Scene script records
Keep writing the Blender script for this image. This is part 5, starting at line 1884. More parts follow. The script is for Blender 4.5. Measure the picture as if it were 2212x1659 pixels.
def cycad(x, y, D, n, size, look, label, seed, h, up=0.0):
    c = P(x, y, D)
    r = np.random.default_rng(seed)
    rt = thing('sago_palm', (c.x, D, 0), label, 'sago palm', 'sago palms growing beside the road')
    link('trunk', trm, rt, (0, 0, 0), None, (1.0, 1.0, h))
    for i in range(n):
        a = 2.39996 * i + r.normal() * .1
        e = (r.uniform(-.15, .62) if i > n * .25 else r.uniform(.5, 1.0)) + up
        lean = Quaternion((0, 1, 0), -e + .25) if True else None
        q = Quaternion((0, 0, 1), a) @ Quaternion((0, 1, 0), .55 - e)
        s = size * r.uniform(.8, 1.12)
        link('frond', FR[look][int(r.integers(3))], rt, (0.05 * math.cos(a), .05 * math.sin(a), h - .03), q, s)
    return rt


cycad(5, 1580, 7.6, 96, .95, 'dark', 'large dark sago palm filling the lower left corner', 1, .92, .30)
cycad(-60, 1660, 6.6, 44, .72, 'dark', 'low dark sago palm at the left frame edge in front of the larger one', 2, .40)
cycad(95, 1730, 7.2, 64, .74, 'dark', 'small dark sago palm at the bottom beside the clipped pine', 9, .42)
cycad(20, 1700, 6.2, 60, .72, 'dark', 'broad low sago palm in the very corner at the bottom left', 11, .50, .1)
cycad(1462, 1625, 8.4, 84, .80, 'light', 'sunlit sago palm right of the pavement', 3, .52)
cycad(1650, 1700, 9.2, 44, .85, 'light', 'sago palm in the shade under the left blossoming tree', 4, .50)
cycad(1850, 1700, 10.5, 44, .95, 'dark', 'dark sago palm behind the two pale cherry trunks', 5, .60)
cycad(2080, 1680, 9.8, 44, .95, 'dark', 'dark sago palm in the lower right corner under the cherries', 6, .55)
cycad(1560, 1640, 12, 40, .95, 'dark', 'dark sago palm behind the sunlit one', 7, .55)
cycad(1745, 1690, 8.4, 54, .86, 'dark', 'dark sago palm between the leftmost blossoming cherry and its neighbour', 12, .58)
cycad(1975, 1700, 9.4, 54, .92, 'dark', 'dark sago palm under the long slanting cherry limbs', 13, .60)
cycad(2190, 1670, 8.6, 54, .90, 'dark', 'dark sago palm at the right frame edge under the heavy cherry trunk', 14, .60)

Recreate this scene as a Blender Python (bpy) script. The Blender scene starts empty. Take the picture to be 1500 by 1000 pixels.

=== Prompt ===
From the first line to the last, retype the data exactly.

=== Expected answer ===
Keep writing the Blender script for this image. This is part 5, starting at line 1884. More parts follow. The script is for Blender 4.5. Measure the picture as if it were 2212x1659 pixels.
def cycad(x, y, D, n, size, look, label, seed, h, up=0.0):
    c = P(x, y, D)
    r = np.random.default_rng(seed)
    rt = thing('sago_palm', (c.x, D, 0), label, 'sago palm', 'sago palms growing beside the road')
    link('trunk', trm, rt, (0, 0, 0), None, (1.0, 1.0, h))
    for i in range(n):
        a = 2.39996 * i + r.normal() * .1
        e = (r.uniform(-.15, .62) if i > n * .25 else r.uniform(.5, 1.0)) + up
        lean = Quaternion((0, 1, 0), -e + .25) if True else None
        q = Quaternion((0, 0, 1), a) @ Quaternion((0, 1, 0), .55 - e)
        s = size * r.uniform(.8, 1.12)
        link('frond', FR[look][int(r.integers(3))], rt, (0.05 * math.cos(a), .05 * math.sin(a), h - .03), q, s)
    return rt


cycad(5, 1580, 7.6, 96, .95, 'dark', 'large dark sago palm filling the lower left corner', 1, .92, .30)
cycad(-60, 1660, 6.6, 44, .72, 'dark', 'low dark sago palm at the left frame edge in front of the larger one', 2, .40)
cycad(95, 1730, 7.2, 64, .74, 'dark', 'small dark sago palm at the bottom beside the clipped pine', 9, .42)
cycad(20, 1700, 6.2, 60, .72, 'dark', 'broad low sago palm in the very corner at the bottom left', 11, .50, .1)
cycad(1462, 1625, 8.4, 84, .80, 'light', 'sunlit sago palm right of the pavement', 3, .52)
cycad(1650, 1700, 9.2, 44, .85, 'light', 'sago palm in the shade under the left blossoming tree', 4, .50)
cycad(1850, 1700, 10.5, 44, .95, 'dark', 'dark sago palm behind the two pale cherry trunks', 5, .60)
cycad(2080, 1680, 9.8, 44, .95, 'dark', 'dark sago palm in the lower right corner under the cherries', 6, .55)
cycad(1560, 1640, 12, 40, .95, 'dark', 'dark sago palm behind the sunlit one', 7, .55)
cycad(1745, 1690, 8.4, 54, .86, 'dark', 'dark sago palm between the leftmost blossoming cherry and its neighbour', 12, .58)
cycad(1975, 1700, 9.4, 54, .92, 'dark', 'dark sago palm under the long slanting cherry limbs', 13, .60)
cycad(2190, 1670, 8.6, 54, .90, 'dark', 'dark sago palm at the right frame edge under the heavy cherry trunk', 14, .60)

Recreate this scene as a Blender Python (bpy) script. The Blender scene starts empty. Take the picture to be 1500 by 1000 pixels.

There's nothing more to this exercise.